Más allá de la objetiva posibilidad de restablecer, a esta altura, el derecho de los afectados a vivir en un medio ambiente libre de contaminación mediante las providencias ordenadas, desde Fundación Terram compartimos y valoramos la presente decisión jurisdiccional por dos razones, al menos. En primer lugar, porque releva la exigencia de coordinación administrativa como un estándar para satisfacer el criterio de legalidad de la actuación que sectorialmente despliegan los órganos públicos. En segundo lugar, porque enfatiza una vez más la fuerza normativa de los principios jurídico-ambientales al referirse específicamente a la importancia del llamado “principio precautorio o de precaución”. Este último, en su esencia, impone frente a un riesgo o peligro de daño grave e irreversible la adopción de medidas eficaces tendientes a su disminución o erradicación, aun existiendo incertidumbre científica sobre los efectos de la actividad en cuestión. Al respecto, estima la Corte que tal principio “ha de regir toda decisión que arriesgue una afectación de la vida y la salud de las personas y de los animales, o del medio ambiente” (considerando 13°), en términos que los órganos recurridos deben hacia el futuro propender “a una reacción oportuna y eficaz para evitar los riesgos para la salud de la población y los daños al medio ambiente”.

Sin perjuicio de lo resuelto, resulta pertinente recordar que, para el presente caso, el referido principio puede ser desprendido no solo de los instrumentos internacionales invocados por el máximo tribunal –el Convenio de Londres y su Protocolo– sino que, menos remotamente, de la propia Ley General de Pesca y Acuicultura. En efecto, siendo el objetivo declarado de esta última ”la conservación y el uso sustentable de los recursos hidrobiológicos” (artículo 1° B), desde el año 2013 (Ley N° 20.657) dicho cuerpo normativo consagra expresamente tanto el referido principio precautorio como el llamado “enfoque ecosistémico”, principios ambos que, por imperativo legal, deberían ser efectivamente considerados por la autoridad sectorial competente al momento de adoptar decisiones en la materia, imponiéndoles un mayor estándar de justificación técnica en los actos formales que emitan. Así lo ha reconocido, de hecho, la Corte Suprema, la que, confirmando una sentencia del Tercer Tribunal Ambiental (Seafood S.A. contra Director Ejecutivo del SEA), ha señalado que el citado objetivo de protección ambiental de la Ley General de Pesca y Acuicultura “no constituye una mera declaración de principios o expresión de deseos, sino que debe servir de guía y de elemento de interpretación a la hora de aplicar su normativa” (Rol N° 27.932-2017), como de hecho debió haber ocurrido al autorizar el vertimiento de los salmones.

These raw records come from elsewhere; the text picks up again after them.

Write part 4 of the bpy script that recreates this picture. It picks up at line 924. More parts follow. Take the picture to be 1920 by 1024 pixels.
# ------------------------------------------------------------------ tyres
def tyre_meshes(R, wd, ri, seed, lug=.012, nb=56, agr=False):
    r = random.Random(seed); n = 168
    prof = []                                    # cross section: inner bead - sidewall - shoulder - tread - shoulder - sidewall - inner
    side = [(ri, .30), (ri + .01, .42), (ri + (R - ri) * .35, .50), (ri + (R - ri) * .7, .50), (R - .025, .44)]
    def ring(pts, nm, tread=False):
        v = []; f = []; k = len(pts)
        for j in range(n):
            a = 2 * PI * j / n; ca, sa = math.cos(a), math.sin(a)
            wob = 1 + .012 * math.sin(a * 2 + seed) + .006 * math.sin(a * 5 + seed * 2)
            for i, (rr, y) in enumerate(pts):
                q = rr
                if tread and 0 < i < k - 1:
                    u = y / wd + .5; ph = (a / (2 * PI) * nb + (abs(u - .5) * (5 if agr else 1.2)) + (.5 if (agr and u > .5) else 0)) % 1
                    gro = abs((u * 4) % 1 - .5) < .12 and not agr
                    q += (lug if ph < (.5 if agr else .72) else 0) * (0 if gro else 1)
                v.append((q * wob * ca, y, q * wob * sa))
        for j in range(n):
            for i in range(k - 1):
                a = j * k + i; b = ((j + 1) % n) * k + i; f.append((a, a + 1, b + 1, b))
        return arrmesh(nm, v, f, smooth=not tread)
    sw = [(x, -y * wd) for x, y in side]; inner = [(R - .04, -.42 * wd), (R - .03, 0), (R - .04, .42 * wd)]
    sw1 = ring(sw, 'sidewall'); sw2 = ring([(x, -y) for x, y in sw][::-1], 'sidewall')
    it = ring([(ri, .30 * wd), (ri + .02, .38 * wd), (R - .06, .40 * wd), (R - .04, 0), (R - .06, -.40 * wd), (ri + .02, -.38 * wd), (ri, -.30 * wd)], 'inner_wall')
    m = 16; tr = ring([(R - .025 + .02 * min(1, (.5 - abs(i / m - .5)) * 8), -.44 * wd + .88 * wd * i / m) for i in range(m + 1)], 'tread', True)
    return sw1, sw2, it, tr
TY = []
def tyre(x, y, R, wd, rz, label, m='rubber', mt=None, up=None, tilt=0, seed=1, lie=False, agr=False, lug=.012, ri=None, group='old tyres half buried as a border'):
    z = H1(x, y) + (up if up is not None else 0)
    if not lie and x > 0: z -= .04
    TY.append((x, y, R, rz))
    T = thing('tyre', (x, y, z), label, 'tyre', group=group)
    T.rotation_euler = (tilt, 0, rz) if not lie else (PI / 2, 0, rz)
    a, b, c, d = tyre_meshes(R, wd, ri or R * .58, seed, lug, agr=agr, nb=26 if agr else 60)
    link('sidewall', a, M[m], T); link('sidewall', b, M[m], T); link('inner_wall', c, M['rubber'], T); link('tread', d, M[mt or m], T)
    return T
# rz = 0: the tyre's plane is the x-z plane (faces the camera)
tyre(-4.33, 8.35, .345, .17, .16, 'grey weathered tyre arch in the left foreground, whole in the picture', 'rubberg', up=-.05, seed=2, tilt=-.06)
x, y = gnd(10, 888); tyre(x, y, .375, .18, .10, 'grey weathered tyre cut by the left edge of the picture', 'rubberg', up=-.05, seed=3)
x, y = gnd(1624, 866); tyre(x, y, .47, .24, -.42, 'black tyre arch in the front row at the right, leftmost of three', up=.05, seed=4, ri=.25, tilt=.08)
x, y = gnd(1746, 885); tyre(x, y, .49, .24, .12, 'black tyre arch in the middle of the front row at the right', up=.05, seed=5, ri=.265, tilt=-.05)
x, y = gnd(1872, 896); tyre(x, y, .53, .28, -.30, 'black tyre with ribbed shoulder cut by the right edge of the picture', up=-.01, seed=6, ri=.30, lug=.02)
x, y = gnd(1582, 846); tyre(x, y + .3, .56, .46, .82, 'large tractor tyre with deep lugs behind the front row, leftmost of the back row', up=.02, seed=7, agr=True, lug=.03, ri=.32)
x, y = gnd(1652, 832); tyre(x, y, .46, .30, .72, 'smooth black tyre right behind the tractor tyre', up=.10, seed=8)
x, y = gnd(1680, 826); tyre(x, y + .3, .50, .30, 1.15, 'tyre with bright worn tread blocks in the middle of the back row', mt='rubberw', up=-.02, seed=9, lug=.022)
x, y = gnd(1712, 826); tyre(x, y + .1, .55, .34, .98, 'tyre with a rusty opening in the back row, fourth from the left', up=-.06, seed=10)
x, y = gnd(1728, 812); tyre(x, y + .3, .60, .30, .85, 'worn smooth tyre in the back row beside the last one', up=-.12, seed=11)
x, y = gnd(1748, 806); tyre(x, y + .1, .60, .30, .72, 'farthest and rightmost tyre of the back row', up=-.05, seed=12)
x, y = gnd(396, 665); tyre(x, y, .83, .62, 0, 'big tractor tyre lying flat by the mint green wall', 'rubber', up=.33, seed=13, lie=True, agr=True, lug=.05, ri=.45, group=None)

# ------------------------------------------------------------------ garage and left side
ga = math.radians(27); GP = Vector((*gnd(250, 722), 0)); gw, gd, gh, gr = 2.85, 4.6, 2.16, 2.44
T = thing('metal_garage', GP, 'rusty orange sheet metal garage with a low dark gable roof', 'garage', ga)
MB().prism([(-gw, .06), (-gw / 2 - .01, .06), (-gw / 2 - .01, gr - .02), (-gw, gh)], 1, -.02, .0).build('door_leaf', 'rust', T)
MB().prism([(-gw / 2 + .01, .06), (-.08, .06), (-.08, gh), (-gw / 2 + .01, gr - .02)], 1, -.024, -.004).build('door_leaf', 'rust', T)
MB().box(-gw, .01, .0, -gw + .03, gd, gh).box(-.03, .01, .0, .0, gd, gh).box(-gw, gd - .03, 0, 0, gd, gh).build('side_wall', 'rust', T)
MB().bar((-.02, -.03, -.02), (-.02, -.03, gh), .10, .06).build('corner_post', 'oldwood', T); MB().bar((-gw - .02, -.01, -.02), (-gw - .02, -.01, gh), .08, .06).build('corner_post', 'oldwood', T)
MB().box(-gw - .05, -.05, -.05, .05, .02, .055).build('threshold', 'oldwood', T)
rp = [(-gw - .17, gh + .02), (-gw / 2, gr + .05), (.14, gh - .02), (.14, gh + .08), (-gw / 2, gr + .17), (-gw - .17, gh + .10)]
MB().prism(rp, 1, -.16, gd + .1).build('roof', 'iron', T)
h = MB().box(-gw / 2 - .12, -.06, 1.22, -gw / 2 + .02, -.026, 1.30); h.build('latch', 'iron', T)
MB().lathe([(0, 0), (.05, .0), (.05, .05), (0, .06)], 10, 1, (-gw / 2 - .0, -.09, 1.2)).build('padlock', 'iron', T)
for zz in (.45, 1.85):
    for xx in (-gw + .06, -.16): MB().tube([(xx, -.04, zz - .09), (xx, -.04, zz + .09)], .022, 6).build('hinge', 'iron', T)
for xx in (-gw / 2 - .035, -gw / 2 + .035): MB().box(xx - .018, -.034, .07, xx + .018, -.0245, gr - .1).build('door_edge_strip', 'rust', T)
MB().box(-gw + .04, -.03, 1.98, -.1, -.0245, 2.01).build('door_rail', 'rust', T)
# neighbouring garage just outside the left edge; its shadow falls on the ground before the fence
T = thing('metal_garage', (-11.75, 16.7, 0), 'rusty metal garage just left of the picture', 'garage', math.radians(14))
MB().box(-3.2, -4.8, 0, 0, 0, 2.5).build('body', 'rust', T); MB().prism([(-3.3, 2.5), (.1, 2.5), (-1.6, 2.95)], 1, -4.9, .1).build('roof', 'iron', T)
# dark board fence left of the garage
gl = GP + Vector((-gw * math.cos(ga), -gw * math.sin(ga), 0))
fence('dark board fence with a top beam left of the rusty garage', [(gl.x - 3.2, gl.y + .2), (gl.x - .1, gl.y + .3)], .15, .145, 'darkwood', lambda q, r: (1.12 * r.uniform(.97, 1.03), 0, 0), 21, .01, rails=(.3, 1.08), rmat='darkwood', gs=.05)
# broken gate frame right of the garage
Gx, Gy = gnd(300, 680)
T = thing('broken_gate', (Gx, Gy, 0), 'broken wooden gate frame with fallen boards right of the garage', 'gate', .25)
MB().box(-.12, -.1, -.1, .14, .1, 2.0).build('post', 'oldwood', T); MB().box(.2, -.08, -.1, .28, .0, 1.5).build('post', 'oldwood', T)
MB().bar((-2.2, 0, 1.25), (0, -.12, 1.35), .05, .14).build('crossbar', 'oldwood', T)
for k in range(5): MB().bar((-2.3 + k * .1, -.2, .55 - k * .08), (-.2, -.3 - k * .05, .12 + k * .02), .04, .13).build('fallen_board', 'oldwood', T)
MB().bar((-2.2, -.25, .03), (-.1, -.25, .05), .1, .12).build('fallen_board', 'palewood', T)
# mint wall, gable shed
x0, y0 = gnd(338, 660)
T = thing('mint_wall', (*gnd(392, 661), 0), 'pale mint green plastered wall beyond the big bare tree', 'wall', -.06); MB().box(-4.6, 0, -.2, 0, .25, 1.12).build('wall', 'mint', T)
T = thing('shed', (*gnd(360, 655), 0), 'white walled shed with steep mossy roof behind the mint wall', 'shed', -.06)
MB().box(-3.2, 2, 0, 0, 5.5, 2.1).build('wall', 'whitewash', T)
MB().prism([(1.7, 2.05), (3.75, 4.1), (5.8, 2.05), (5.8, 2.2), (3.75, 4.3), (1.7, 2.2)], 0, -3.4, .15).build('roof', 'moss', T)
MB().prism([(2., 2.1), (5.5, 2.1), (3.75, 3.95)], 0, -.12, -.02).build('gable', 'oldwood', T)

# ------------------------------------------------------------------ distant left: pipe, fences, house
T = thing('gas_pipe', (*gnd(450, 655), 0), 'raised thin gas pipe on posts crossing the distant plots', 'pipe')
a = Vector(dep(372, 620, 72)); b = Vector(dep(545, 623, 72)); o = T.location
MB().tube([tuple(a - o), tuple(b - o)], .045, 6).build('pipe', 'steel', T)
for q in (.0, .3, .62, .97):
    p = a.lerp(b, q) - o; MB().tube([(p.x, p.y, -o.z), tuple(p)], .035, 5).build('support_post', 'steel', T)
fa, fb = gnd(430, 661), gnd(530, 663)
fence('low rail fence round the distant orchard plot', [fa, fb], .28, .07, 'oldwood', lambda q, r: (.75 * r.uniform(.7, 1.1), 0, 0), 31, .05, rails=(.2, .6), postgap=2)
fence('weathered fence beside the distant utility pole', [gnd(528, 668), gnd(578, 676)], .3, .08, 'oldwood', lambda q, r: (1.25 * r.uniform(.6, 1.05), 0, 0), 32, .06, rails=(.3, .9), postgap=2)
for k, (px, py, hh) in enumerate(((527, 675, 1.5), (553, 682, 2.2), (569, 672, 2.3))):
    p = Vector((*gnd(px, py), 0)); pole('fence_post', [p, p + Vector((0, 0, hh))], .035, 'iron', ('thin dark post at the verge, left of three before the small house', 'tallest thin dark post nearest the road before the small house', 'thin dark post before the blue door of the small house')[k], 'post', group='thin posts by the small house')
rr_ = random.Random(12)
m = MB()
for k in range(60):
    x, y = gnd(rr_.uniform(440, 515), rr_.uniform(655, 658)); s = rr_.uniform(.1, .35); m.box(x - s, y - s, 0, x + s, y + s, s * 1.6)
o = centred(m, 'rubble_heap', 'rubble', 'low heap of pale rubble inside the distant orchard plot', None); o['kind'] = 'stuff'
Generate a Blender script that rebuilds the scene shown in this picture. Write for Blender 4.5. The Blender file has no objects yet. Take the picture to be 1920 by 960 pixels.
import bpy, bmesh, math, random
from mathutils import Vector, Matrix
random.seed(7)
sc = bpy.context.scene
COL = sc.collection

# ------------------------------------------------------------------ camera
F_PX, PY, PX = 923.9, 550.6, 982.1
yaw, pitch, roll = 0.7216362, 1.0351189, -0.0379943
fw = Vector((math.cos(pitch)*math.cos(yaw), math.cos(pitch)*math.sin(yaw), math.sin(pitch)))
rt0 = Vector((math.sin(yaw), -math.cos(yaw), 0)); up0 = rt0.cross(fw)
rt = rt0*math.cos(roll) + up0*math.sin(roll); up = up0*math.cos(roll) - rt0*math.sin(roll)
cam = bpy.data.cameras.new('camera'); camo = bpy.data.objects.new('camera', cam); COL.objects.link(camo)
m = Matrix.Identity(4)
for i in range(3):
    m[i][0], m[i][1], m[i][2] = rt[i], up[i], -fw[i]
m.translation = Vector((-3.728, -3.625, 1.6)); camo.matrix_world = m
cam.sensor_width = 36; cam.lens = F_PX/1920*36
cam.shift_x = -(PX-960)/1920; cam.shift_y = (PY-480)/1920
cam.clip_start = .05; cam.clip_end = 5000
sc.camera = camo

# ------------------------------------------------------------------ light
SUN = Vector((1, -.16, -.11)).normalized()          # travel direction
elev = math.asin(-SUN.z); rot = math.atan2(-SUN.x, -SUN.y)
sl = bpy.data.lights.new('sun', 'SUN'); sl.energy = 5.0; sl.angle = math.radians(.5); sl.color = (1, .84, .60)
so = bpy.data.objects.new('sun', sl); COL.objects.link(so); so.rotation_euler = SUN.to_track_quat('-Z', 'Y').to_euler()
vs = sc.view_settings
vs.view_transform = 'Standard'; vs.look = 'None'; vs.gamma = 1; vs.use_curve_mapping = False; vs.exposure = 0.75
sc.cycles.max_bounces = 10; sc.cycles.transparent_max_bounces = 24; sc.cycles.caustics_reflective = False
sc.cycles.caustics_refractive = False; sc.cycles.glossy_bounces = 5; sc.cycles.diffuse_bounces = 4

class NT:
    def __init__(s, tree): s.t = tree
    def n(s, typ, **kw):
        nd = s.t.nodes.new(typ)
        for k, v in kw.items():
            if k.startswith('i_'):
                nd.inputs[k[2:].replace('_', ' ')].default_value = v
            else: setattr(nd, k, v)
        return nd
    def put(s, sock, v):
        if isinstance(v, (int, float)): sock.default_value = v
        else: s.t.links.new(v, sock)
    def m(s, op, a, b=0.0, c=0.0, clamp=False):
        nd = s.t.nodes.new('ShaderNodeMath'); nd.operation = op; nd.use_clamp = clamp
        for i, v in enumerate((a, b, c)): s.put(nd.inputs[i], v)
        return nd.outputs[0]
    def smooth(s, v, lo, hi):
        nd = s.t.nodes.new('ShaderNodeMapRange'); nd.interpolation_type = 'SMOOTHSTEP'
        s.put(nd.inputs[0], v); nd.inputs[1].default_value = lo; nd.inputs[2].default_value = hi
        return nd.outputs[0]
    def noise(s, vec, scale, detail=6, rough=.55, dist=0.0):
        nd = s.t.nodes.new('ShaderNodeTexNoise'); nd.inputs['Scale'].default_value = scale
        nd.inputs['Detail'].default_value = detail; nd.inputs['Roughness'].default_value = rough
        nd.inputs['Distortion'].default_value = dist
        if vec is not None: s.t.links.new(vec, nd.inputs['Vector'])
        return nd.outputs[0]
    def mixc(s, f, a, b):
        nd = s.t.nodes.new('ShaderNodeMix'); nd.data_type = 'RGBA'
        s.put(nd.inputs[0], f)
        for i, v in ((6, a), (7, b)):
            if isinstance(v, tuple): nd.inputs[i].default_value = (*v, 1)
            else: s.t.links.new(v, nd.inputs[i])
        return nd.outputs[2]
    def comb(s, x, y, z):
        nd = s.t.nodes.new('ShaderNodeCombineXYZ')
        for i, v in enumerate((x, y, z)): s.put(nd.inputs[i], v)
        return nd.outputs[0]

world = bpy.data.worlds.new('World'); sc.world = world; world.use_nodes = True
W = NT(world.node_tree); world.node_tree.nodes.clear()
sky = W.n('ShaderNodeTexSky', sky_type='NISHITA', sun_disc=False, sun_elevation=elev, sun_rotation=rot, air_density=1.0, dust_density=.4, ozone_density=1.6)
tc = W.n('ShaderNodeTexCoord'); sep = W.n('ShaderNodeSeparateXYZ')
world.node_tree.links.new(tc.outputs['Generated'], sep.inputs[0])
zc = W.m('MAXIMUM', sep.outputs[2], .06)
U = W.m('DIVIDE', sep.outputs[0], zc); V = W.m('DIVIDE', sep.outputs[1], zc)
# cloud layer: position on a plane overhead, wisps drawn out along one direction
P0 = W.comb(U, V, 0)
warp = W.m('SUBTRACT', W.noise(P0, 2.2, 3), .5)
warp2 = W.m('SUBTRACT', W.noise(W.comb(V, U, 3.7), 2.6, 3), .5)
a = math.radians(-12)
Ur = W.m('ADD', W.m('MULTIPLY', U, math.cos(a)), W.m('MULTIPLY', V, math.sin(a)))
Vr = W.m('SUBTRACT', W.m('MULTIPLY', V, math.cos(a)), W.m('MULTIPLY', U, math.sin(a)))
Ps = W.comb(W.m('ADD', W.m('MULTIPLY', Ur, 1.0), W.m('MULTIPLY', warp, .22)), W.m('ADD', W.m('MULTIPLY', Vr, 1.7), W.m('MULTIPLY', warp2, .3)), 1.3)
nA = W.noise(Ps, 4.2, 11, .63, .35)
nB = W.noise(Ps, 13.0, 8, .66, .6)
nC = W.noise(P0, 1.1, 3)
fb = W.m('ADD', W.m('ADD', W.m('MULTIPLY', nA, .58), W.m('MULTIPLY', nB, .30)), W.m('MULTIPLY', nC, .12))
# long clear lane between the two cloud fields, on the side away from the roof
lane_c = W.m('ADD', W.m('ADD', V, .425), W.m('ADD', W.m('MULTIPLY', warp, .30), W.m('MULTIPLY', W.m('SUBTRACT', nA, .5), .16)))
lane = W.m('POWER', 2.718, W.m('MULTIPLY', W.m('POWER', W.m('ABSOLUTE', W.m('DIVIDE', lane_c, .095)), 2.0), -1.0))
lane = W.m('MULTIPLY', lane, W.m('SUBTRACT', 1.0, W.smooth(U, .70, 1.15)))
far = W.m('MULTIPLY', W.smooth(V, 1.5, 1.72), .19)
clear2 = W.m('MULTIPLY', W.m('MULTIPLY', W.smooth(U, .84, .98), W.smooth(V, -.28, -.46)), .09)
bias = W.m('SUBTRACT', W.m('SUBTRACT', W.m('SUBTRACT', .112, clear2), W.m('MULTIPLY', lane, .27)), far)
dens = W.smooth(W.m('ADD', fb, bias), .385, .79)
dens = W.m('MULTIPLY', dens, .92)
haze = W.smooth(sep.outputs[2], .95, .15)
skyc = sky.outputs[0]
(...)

El pronunciamiento del máximo tribunal llama a reflexionar sobre el carácter orientador del sentido de la actuación estatal que estos principios revisten, y junto con ello, sobre los enormes desafíos que todavía persisten en cuanto a su efectiva aplicación en la adopción de decisiones públicas, al menos, en lo que a materia acuícola se refiere. De cara a lo anterior, se hace necesario que estos principios, incorporados a la regulación pesquera y acuícola hace ya más de cinco años, sean progresivamente operativizados por las autoridades marítimas, pesqueras, ambientales y sanitarias, para evitar que eventos como el ocurrido en Chiloé en marzo de 2016 se vuelvan a repetir debido al deficiente funcionamiento del aparato estatal.